A população rural foi expulsa para as cidades, para servir de braços para a faminta indústria nascente, movimento ocorrido entre os séculos XV e XVIII. Esse contingente, que de uma hora para outra se viu “livre” tinha que se adaptar a nova realidade, sendo que muitos dos expulsos não conseguiam trabalho, configurando o que Marx classificou como exército industrial de reserva (MARX; ENGELS, 2011). Outros caíam ainda mais abaixo desse estágio e se tornavam o que o mesmo autor chamou de lúmpemproletariado2. A dinâmica do mercado mundial, a partir da Europa, engendrava o desenvolvimento da sociedade burguesa, que teve na Inglaterra, o seu modelo clássico.

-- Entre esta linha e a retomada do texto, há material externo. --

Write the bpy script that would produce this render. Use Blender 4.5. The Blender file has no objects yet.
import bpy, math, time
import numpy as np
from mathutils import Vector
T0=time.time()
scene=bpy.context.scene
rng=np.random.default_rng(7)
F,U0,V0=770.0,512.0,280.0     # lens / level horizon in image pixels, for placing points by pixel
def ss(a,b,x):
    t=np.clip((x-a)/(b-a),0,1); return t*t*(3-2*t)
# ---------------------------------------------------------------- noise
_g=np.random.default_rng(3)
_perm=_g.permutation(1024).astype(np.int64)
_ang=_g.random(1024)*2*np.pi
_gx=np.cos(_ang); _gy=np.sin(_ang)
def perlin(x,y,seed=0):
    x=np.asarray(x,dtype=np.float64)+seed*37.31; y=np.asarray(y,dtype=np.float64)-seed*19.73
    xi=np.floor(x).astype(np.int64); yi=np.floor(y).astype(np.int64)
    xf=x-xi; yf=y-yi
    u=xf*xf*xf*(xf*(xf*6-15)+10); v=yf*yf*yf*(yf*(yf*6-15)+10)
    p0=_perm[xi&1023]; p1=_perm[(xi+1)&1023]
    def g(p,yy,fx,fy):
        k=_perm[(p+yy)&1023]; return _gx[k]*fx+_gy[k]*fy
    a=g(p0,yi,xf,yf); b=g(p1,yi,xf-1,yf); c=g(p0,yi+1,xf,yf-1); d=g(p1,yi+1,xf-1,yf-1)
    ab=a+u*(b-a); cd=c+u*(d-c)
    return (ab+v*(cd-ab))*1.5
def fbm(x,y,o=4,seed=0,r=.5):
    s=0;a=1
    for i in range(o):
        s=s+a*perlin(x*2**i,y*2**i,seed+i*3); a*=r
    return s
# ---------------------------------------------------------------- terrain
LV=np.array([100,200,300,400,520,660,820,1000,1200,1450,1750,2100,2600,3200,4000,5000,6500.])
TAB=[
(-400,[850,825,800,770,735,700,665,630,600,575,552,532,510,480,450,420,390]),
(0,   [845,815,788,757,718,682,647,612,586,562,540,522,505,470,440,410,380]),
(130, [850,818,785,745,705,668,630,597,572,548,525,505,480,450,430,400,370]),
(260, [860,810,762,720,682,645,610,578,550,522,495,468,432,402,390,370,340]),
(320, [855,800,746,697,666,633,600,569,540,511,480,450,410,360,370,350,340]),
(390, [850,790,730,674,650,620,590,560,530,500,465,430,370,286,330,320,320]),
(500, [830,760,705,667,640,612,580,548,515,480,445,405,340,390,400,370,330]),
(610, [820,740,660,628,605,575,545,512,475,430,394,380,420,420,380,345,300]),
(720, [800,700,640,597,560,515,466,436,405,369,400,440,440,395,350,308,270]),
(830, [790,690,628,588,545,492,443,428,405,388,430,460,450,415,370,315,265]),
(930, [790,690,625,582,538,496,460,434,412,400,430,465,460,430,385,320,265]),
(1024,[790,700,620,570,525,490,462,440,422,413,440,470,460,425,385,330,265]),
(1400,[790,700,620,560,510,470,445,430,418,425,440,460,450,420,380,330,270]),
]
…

Naquele país, a emergência da sociedade burguesa, com o grande incremento comercial, possibilitou uma junção entre burguesia comerciante e a nobreza guerreira.

Além de novas relações de produção e de propriedade, o desenvolvimento das novas relações de troca engendravam novas relações jurídicas, com a introdução da igualdade formal. Porém, a lógica do valor escamoteia a existência de uma desigualdade substancial no âmbito da produção, uma vez que, no circuito produtivo, além de produzir o seu próprio equivalente, o trabalhador colabora com a produção de um rendimento que é apropriado pelo capitalista, a mais-valia. Esta provém de uma parcela do trabalho exercido pelo operário que não foi paga pelo patrão. A transição clássica para o modo de produção capitalista foi extremamente sanguinária para os setores que não conseguiam conquistar espaço na nova ordem socioeconômica em surgimento.

No entanto, a classe trabalhadora do centro, por meio de lutas travadas contra as expropriações do patronato, já no século XIX, consegue obter garantias de cidadania por parte do Estado. RAÍZES DO SUBDESENVOLVIMENTO BRASILEIRO E O ADVENTO DA ORDEM SOCIAL COMPETITIVA NO BRASIL Para tratar da introdução do Brasil à ordem social competitiva, é indispensável considerar as particularidades da formação social e econômica brasileira. Diferentemente dos países de capitalismo central, a formação capitalista brasileira contou com a reacomodação das velhas estruturas de poder e com a formação de um mercado de trabalho fragmentado, em que a classe trabalhadora tardou para conquistar direitos sociais e trabalhistas. Mesmo quando a cobertura de proteção ao trabalho foi obtida pelos trabalhadores, essa garantia ficou circunscrita aos trabalhadores do setor urbano.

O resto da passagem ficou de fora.